List each line of the data in which the string "picture" appears.

=== Task material ===
— START —
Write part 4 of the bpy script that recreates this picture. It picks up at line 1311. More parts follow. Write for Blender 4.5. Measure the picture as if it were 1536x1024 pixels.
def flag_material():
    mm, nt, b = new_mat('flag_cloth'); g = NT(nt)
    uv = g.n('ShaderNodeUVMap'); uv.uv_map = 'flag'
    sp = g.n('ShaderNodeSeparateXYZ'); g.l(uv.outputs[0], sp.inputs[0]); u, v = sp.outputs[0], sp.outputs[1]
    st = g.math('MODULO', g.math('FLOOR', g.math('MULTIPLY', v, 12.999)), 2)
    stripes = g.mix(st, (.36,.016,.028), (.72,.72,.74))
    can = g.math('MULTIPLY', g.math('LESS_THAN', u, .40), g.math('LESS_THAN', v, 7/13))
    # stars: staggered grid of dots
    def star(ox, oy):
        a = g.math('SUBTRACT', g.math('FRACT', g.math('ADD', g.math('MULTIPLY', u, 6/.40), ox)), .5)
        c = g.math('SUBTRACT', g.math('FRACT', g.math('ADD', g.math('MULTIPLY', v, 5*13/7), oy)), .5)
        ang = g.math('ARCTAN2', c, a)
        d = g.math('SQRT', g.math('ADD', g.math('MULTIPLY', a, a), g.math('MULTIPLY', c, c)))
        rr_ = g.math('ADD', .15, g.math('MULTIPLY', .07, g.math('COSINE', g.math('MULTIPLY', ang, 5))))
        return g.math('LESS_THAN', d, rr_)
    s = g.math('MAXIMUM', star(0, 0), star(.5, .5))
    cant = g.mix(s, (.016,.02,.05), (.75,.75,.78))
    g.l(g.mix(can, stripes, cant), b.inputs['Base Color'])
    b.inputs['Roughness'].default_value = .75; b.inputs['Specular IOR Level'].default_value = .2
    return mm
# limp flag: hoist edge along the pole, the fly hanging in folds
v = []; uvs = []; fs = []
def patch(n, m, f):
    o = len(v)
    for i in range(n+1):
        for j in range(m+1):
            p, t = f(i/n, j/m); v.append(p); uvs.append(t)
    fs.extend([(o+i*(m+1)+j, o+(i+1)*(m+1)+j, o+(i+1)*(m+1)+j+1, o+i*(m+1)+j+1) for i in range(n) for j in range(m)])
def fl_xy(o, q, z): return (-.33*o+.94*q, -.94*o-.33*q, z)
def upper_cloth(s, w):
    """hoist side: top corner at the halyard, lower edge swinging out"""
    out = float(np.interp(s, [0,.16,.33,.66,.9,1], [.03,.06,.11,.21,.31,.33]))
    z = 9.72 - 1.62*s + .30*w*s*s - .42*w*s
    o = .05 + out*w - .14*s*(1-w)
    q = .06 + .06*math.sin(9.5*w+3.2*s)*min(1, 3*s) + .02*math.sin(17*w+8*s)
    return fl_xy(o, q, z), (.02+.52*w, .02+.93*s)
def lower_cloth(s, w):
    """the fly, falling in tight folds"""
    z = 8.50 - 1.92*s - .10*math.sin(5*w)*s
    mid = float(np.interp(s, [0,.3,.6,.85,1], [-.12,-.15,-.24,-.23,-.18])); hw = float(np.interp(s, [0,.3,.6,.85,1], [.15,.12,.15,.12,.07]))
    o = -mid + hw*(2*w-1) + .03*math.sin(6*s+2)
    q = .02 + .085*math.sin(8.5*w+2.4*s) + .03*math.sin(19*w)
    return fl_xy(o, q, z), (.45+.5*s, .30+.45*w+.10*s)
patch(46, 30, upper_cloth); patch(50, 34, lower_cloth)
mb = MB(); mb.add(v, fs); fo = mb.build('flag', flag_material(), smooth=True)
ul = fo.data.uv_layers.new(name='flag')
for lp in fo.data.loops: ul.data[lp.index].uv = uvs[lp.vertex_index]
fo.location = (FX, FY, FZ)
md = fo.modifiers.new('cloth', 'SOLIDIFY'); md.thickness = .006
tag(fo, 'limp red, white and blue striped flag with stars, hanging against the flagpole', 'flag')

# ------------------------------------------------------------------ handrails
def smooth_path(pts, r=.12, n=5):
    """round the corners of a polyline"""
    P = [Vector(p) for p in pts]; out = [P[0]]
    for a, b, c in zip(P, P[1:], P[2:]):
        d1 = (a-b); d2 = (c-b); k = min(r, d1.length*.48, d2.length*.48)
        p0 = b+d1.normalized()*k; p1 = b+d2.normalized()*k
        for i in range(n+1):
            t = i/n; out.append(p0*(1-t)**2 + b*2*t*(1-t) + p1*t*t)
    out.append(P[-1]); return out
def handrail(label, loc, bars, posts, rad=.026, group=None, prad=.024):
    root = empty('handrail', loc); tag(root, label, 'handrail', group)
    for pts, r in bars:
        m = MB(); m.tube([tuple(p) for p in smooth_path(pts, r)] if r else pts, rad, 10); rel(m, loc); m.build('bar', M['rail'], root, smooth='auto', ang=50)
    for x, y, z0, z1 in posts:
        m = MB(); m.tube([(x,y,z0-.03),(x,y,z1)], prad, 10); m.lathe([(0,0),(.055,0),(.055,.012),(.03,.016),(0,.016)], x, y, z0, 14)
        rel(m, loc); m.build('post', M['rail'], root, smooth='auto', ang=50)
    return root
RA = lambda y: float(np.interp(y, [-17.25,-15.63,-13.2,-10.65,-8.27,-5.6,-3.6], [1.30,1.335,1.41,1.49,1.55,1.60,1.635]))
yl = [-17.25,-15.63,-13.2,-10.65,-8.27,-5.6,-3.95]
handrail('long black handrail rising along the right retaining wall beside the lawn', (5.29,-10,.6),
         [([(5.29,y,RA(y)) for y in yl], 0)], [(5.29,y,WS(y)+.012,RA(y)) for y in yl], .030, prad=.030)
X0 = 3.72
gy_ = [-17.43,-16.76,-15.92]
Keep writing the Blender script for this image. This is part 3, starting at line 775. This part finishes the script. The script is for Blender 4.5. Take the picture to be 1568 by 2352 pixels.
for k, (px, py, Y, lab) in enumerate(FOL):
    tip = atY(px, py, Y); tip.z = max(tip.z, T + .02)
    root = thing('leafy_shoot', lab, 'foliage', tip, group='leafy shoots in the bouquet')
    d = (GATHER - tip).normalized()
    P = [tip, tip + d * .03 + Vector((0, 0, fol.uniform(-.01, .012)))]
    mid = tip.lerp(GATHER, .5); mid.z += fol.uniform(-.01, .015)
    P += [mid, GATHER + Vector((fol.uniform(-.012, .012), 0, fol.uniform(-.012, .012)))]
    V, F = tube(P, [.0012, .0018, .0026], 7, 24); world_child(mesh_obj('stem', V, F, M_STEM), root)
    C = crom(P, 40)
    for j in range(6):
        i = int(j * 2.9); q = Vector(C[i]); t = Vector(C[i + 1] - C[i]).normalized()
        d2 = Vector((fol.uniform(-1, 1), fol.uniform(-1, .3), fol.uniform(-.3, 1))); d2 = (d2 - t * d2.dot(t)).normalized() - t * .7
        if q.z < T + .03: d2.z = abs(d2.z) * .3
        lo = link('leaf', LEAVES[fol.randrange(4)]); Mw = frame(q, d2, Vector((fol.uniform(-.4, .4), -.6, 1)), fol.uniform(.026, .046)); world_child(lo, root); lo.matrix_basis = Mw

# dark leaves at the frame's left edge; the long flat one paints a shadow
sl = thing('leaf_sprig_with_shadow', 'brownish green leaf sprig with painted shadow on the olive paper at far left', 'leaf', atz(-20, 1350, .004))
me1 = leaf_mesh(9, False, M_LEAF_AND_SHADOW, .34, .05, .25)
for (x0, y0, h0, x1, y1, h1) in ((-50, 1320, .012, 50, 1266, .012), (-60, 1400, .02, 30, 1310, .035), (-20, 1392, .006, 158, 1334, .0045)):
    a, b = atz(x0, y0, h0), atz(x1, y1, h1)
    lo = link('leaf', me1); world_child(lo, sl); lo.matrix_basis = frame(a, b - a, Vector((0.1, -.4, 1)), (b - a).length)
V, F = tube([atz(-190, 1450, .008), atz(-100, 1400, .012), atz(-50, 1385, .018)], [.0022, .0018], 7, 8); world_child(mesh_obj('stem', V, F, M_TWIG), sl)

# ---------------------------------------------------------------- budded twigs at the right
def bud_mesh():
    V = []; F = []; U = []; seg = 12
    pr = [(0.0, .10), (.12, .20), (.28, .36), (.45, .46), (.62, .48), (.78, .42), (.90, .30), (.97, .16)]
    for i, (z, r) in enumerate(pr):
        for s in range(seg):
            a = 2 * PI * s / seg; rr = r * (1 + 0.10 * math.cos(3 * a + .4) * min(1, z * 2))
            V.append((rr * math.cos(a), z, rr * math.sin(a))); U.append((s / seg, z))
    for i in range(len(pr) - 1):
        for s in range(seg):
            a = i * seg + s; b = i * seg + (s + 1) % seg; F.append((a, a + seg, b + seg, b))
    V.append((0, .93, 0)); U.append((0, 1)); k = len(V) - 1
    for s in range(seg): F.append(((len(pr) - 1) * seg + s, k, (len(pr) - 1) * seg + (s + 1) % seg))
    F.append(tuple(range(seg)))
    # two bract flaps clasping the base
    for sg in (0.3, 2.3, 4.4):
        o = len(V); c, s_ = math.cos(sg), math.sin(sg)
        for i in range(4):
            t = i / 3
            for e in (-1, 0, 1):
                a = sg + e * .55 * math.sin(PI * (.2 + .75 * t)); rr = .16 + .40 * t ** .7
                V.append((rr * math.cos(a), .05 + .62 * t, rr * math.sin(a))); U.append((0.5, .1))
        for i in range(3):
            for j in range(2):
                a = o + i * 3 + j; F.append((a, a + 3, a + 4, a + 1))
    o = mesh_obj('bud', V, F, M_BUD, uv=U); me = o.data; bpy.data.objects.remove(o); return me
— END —
=== Written answer ===
Write part 4 of the bpy script that recreates this picture. It picks up at line 1311. More parts follow. Write for Blender 4.5. Measure the picture as if it were 1536x1024 pixels.
Keep writing the Blender script for this image. This is part 3, starting at line 775. This part finishes the script. The script is for Blender 4.5. Take the picture to be 1568 by 2352 pixels.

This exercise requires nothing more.